Un personaje basado en el devastador choque que supondría extraer alguna mente pensante de otra época, colocarla en medio del crepitar social de los barrios modestos de cualquier ciudad y confrontarla con todo tipo de personajes contemporáneos a la novela. Algo aún más delirante si el personaje no es de otra época: una ingeniosa muestra, llevada al extremo, del mito del hombre perplejo, desubicado e incómodo ante la sociedad en la que vive y a la que no quiere deberse. Algo que casi todos padecemos en algún momento (sin necesidad de ser un genio, como sugiere la cita de Jonathan Swift, el escritor irlandés autor de "Los Viajes de Gulliver", que abre el libro y de la que surgió el título de la obra), y que ,estoy seguro, padeció el propio autor. Por eso cabe preguntarse hasta qué punto alguien tan en principio execrable, no lleva en su actitud una parte importante de todos aquellos que luchan en desventaja por gozar de una libertad real, no mediatizada; que pierden y huyen hacia adentro, o salen a regañadientes porque se tienen que buscar la vida o cumplir con un no escrito compendio de actitudes como premisa ineludible para llegar a vivir en paz.
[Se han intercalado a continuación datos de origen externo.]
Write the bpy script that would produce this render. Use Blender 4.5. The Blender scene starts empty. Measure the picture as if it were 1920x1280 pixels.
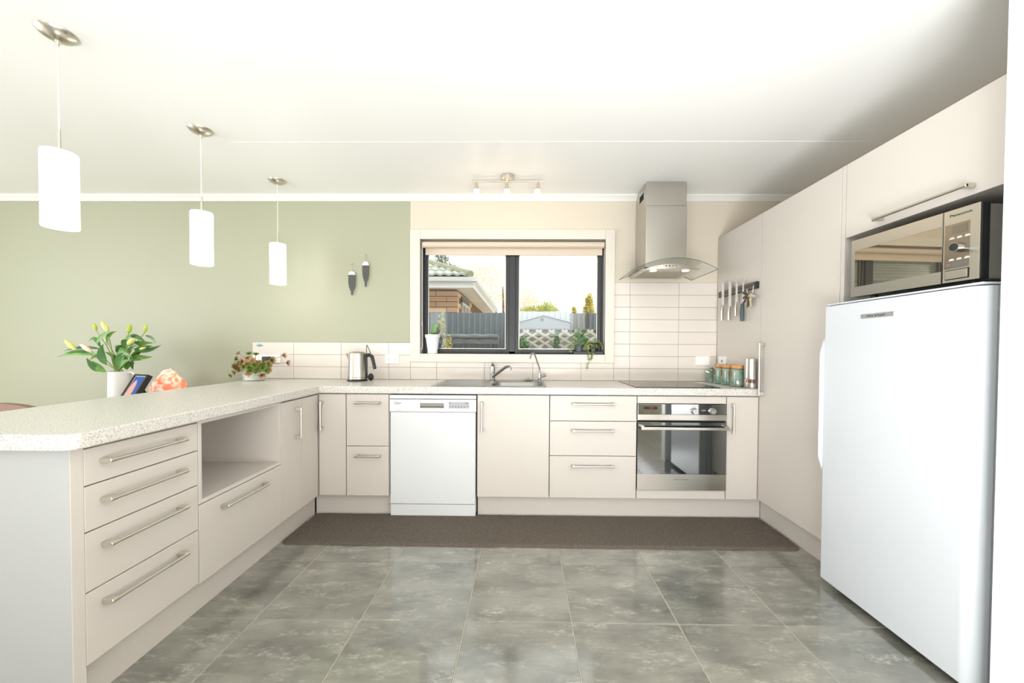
import bpy, bmesh, math, random
from mathutils import Vector, Matrix
random.seed(7)
S = bpy.context.scene
COL = S.collection
PI = math.pi

# ---------------------------------------------------------------- camera
def vec(*a): return Vector(a)
YAW, PITCH, ROLL = -0.01317, -0.01882, 0.00551
def cam_axes():
    cy, sy, cp, sp = math.cos(YAW), math.sin(YAW), math.cos(PITCH), math.sin(PITCH)
    f = vec(sy*cp, cy*cp, sp); r = vec(cy, -sy, 0); u = r.cross(f)
    return r*math.cos(ROLL)+u*math.sin(ROLL), u*math.cos(ROLL)-r*math.sin(ROLL), f
_r, _u, _f = cam_axes()
cam = bpy.data.cameras.new('camera')
cam.sensor_width = 36; cam.sensor_fit = 'HORIZONTAL'
cam.lens = 734.2858*36/1920
cam.shift_x = (960-973.089)/1920; cam.shift_y = (668.331-640)/1920
cam.clip_start = 0.05; cam.clip_end = 200
camo = bpy.data.objects.new('camera', cam); COL.objects.link(camo)
mt = Matrix((_r, _u, -_f)).transposed().to_4x4(); mt.translation = vec(1.54445, -3.28697, 1.17124)
camo.matrix_world = mt
S.camera = camo

# ---------------------------------------------------------------- world, lights, exposure
S.view_settings.view_transform = 'Standard'; S.view_settings.look = 'None'
S.view_settings.gamma = 1; S.view_settings.use_curve_mapping = False
S.view_settings.exposure = 0.0
W = bpy.data.worlds.new('sky'); S.world = W; W.use_nodes = True
nt = W.node_tree; bg = nt.nodes['Background']
tc = nt.nodes.new('ShaderNodeTexCoord'); no = nt.nodes.new('ShaderNodeTexNoise'); rp = nt.nodes.new('ShaderNodeValToRGB')
no.inputs['Scale'].default_value = 3.0; no.inputs['Detail'].default_value = 5
mp = nt.nodes.new('ShaderNodeMapping'); mp.inputs['Scale'].default_value = (1, 1, 3)
rp.color_ramp.elements[0].position = .35; rp.color_ramp.elements[0].color = (.84, .87, .90, 1)
rp.color_ramp.elements[1].position = .6; rp.color_ramp.elements[1].color = (.96, .96, .95, 1)
nt.links.new(tc.outputs['Generated'], mp.inputs['Vector']); nt.links.new(mp.outputs['Vector'], no.inputs['Vector'])
nt.links.new(no.outputs['Fac'], rp.inputs['Fac']); nt.links.new(rp.outputs['Color'], bg.inputs['Color'])
# overcast sky: brighter towards the zenith
sxyz = nt.nodes.new('ShaderNodeSeparateXYZ'); mx_ = nt.nodes.new('ShaderNodeMath'); mx_.operation = 'MAXIMUM'; mx_.inputs[1].default_value = 0
ma_ = nt.nodes.new('ShaderNodeMath'); ma_.operation = 'MULTIPLY_ADD'; ma_.inputs[1].default_value = 1.7; ma_.inputs[2].default_value = 1.05
nt.links.new(tc.outputs['Generated'], sxyz.inputs[0]); nt.links.new(sxyz.outputs['Z'], mx_.inputs[0]); nt.links.new(mx_.outputs[0], ma_.inputs[0])
nt.links.new(ma_.outputs[0], bg.inputs['Strength'])

def area(name, loc, target, sx, sy, power, col=(1, 1, 1)):
    l = bpy.data.lights.new(name, 'AREA'); l.shape = 'RECTANGLE'; l.size = sx; l.size_y = sy
    l.energy = power; l.color = col
    o = bpy.data.objects.new(name, l); COL.objects.link(o); o.location = loc
    d = Vector(target)-Vector(loc); o.rotation_euler = d.to_track_quat('-Z', 'Y').to_euler()
    return o
area('daylight_rear_window_right', (2.02, -6.25, 1.815), (2.02, 0, 1.4), 1.45, .62, 13, (.97, .99, 1))
area('daylight_rear_window_left', (-1.35, -6.25, 1.6), (-1.35, 0, 1.4), 1.9, 1.14, 26, (.97, .99, 1))
area('daylight_left_window', (-4.1, -2.9, 1.4), (3, -2.9, 1.4), 2.8, 1.9, 122, (.96, .99, 1))
area('right_side_fill', (3.7, -4.7, 1.5), (0, -4.7, 1.4), 1.7, 1.3, 34, (.97, .99, 1))  # added fill to brighten the left-run fronts, no window known there
area('ceiling_fill', (1.0, -3.95, .45), (1.4, -3.1, 2.45), 1.4, 1.0, 50, (.97, .99, 1))  # added up-facing fill lamp, brightens the ceiling from out of view
area('ceiling_fill_right', (2.2, -3.7, .45), (2.95, -2.8, 2.45), .9, .8, 74, (.97, .99, 1))  # second added fill, evens out the ceiling on the right
S.cycles.caustics_reflective = False; S.cycles.caustics_refractive = False
sun = bpy.data.lights.new('hazy_sun', 'SUN'); sun.energy = .8; sun.angle = .5; sun.color = (1, .98, .94)
suno = bpy.data.objects.new('hazy_sun', sun); COL.objects.link(suno); suno.rotation_euler = (math.radians(42), 0, math.radians(28))

# ---------------------------------------------------------------- materials
def lin(c):
    c = [v/255 for v in c]
    return tuple(v/12.92 if v <= .04045 else ((v+.055)/1.055)**2.4 for v in c)+(1,)
def mat(name, rgb, rough=.5, metal=0, spec=.5, emit=None, es=0, noise=None, bump=None, coat=0, rand=0, aniso=None):
    """noise=(scale, rgb2, lo, hi[, stretch])  bump=(scale, strength[, stretch])"""
    m = bpy.data.materials.new(name); m.use_nodes = True
    n, l = m.node_tree.nodes, m.node_tree.links
    b = n['Principled BSDF']; b.inputs['Base Color'].default_value = lin(rgb)
    b.inputs['Roughness'].default_value = rough; b.inputs['Metallic'].default_value = metal
    b.inputs['Specular IOR Level'].default_value = spec; b.inputs['Coat Weight'].default_value = coat
    if emit: b.inputs['Emission Color'].default_value = lin(emit); b.inputs['Emission Strength'].default_value = es
    t = n.new('ShaderNodeTexCoord')
    def tex(scale, stretch, detail=4):
        mp = n.new('ShaderNodeMapping'); mp.inputs['Scale'].default_value = stretch or (1, 1, 1)
        l.new(t.outputs['Object'], mp.inputs['Vector'])
        x = n.new('ShaderNodeTexNoise'); x.inputs['Scale'].default_value = scale; x.inputs['Detail'].default_value = detail
        l.new(mp.outputs['Vector'], x.inputs['Vector']); return x
    src = None
    if noise:
        x = tex(noise[0], noise[4] if len(noise) > 4 else None)
        r = n.new('ShaderNodeValToRGB'); e = r.color_ramp.elements
        e[0].position, e[0].color = noise[2], lin(rgb); e[1].position, e[1].color = noise[3], lin(noise[1])
        l.new(x.outputs['Fac'], r.inputs['Fac']); src = r.outputs['Color']
    if rand:
        oi = n.new('ShaderNodeObjectInfo'); mr = n.new('ShaderNodeMapRange')
        mr.inputs['To Min'].default_value = 1-rand; mr.inputs['To Max'].default_value = 1
        l.new(oi.outputs['Random'], mr.inputs['Value'])
        h = n.new('ShaderNodeHueSaturation'); h.inputs['Color'].default_value = lin(rgb)
        if src: l.new(src, h.inputs['Color'])
        l.new(mr.outputs['Result'], h.inputs['Value']); src = h.outputs['Color']
    if src: l.new(src, b.inputs['Base Color'])
    if bump:
        x = tex(bump[0], bump[2] if len(bump) > 2 else None)
        bp = n.new('ShaderNodeBump'); bp.inputs['Strength'].default_value = bump[1]; bp.inputs['Distance'].default_value = .01
        l.new(x.outputs['Fac'], bp.inputs['Height']); l.new(bp.outputs['Normal'], b.inputs['Normal'])
    return m
def glassmat(name, rgb, k=.9, rough=0.0):
    """thin sheet of glass: clear with a Fresnel reflection"""
    m = bpy.data.materials.new(name); m.use_nodes = True
    n, l = m.node_tree.nodes, m.node_tree.links
    out = n['Material Output']; n.remove(n['Principled BSDF'])
    tr = n.new('ShaderNodeBsdfTransparent'); tr.inputs['Color'].default_value = lin(rgb)
    gl = n.new('ShaderNodeBsdfGlossy'); gl.inputs['Roughness'].default_value = rough
    fr = n.new('ShaderNodeFresnel'); fr.inputs['IOR'].default_value = 1.45
    mul = n.new('ShaderNodeMath'); mul.operation = 'MULTIPLY'; mul.inputs[1].default_value = k
    mx = n.new('ShaderNodeMixShader')
    l.new(fr.outputs['Fac'], mul.inputs[0]); l.new(mul.outputs[0], mx.inputs['Fac'])
    l.new(tr.outputs[0], mx.inputs[1]); l.new(gl.outputs[0], mx.inputs[2]); l.new(mx.outputs[0], out.inputs['Surface'])
    return m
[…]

En el prólogo de la obra, en el que Walker Percy relata cómo cayó la novela en sus manos, se cita a Don Quijote de la Mancha. Con él comparte la radical interpretación del mundo desde una óptica absolutamente personal y delirante, su por momentos desarmante lucidez y fina ironía; y ambos pasan por la aberración y el ridículo en lo desventurado de sus empresas. Incluso las diferencias conservan determinados paralelismos: Quijote fue arrogante y valiente en un mundo pendenciero, Ignatius es miserable, egoísta y hasta calculador en un mundo tal; se autoexcluye con arrogancia y altanería y ataca por donde puede. Utiliza pues, como Quijote, las armas y los argumentos de la época para sobrellevar victorioso su reacción ante su tiempo, en defensa de valores ya desaparecidos o en franca decadencia. La responsabilidad enfermiza frente a la irresponsabilidad más alarmante; el análisis del medio y el análisis contra el medio; La acción idealista y el nihilismo furibundo, que oculta otro idealismo más utópico aún.